Dehtiarov describes the project, titled The Kaunas Requiem, as a “mad and brilliant idea” that speaks to his deep interest in the history and art of the first half of the twentieth century. In the first movement Dehtiarov has aimed to create “a kind of ambient neoclassical style,” referring to one of the predominant pan-European musical currents of that era. In addition to improvisation on synthesisers and a live cello on at least one evening this week, he has incorporated recorded samples of Yiddish songs performed by Varšavskienė's sister, also a singer, thereby linking the composition to the photographs. Having himself lived through a political crisis of historic significance Dehtiarov feels empathy for the suffering of the Varšavskis family. “Maidan affected people deeply in Ukraine,” he said. “People were made to understand that you only have one life, so you must do the things that make you happy.” The experience impelled him to “talk about some higher things, some bigger things” in his art, which he believes he has been able to do in the Kaunas Requiem.
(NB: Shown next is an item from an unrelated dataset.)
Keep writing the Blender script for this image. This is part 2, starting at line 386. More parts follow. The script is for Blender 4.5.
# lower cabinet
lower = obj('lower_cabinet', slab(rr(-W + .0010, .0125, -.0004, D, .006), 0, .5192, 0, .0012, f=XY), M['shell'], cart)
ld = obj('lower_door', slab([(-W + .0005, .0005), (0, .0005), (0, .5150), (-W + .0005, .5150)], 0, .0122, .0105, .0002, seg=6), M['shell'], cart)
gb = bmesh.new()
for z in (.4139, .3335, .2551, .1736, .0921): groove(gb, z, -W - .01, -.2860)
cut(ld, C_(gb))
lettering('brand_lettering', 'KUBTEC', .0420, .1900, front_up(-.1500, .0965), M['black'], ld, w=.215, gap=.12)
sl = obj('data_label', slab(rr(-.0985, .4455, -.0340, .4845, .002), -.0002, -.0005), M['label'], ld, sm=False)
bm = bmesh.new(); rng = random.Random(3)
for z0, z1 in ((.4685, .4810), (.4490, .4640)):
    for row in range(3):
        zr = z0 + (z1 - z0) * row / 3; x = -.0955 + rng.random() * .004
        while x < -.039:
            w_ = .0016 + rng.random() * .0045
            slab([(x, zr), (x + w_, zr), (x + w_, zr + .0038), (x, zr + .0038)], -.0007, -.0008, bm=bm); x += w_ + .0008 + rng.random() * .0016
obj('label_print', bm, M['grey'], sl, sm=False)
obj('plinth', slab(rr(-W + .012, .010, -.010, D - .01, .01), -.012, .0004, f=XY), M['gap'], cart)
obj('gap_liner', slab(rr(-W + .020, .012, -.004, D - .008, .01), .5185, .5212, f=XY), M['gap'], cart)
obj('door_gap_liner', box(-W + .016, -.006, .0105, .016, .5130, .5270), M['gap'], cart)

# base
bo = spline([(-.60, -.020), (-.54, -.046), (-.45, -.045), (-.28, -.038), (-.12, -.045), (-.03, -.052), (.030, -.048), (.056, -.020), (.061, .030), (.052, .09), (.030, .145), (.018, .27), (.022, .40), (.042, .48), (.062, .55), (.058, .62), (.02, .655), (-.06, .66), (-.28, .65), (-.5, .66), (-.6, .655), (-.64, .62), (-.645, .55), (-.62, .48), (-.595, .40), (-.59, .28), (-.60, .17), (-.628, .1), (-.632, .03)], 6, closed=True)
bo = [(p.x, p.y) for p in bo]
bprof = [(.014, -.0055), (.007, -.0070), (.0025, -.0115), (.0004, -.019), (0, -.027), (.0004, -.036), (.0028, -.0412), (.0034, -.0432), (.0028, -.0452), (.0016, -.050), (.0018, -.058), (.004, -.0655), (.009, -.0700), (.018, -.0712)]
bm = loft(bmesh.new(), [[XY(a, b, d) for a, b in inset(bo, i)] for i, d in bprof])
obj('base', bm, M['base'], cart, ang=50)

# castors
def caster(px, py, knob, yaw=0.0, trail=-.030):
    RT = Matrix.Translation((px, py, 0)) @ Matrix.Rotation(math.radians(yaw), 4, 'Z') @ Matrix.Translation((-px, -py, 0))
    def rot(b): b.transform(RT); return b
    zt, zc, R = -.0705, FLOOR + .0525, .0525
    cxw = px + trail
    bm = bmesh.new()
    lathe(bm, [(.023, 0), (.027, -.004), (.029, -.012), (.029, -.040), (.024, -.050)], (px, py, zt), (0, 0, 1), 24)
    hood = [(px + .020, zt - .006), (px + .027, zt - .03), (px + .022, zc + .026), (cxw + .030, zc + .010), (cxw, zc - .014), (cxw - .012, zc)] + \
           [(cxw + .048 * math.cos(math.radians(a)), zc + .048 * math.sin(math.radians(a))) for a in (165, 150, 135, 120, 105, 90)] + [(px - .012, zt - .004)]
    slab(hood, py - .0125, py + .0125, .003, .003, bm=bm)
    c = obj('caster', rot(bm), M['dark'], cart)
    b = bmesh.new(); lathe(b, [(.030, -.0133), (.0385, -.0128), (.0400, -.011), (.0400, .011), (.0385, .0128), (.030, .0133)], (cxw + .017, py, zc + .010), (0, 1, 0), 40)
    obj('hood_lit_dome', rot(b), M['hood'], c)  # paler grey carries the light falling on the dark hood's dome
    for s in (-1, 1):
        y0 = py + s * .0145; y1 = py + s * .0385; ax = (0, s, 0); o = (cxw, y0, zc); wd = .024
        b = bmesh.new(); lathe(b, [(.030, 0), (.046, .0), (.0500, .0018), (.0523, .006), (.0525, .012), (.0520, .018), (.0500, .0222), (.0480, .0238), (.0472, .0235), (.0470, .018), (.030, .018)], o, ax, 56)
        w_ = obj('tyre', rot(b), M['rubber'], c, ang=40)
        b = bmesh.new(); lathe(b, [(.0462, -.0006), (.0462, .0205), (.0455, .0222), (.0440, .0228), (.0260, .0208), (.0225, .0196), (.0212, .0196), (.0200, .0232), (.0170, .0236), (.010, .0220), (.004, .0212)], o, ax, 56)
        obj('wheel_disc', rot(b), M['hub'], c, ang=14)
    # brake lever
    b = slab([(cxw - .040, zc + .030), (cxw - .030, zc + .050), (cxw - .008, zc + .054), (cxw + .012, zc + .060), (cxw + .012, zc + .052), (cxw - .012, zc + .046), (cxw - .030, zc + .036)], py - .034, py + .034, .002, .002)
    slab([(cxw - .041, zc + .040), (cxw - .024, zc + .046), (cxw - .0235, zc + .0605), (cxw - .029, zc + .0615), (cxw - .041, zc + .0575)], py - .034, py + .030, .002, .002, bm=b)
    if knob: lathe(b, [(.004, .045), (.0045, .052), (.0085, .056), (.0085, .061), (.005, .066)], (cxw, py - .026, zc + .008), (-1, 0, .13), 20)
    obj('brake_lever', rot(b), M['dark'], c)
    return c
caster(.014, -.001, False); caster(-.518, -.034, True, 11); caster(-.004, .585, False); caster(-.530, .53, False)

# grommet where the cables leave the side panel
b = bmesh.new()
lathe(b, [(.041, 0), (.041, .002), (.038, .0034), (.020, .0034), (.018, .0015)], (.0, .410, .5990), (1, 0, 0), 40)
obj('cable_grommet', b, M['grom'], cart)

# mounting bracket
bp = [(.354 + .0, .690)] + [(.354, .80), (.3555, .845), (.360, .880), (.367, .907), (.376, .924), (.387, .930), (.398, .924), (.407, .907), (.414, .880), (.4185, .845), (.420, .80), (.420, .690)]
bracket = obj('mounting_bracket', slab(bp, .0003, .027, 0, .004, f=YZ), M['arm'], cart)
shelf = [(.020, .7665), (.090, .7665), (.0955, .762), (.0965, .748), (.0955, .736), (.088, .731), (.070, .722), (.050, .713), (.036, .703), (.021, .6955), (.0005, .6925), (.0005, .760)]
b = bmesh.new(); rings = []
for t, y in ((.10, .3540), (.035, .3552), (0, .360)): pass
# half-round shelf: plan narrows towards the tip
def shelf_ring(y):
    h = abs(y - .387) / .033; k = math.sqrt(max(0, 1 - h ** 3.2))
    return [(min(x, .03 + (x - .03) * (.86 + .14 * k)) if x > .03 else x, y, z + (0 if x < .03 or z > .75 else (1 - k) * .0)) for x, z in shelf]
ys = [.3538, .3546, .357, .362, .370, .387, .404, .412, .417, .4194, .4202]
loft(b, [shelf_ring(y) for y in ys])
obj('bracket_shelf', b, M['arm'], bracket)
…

Ultimately, the Kaunas Requiem, the synagogue, the photographs, and the IC4LP's various other endeavours are components of “one big memory project” to honour the lost Jewish culture of Lithuania, Schofield says. He points out that “there's no Jewish museum in Kaunas,” adding his opinion that Jewish history is “not taught very well in school” either. That will change over time, he says, because the younger generation is already “listening much more than their elders.” And he is optimistic the open-mindedness of Lithuania's youth will flow to the IC4LP's ambitious undertakings: “with their brilliant ideas and creativity what we do will become part of the community, not just That Jewish Place.”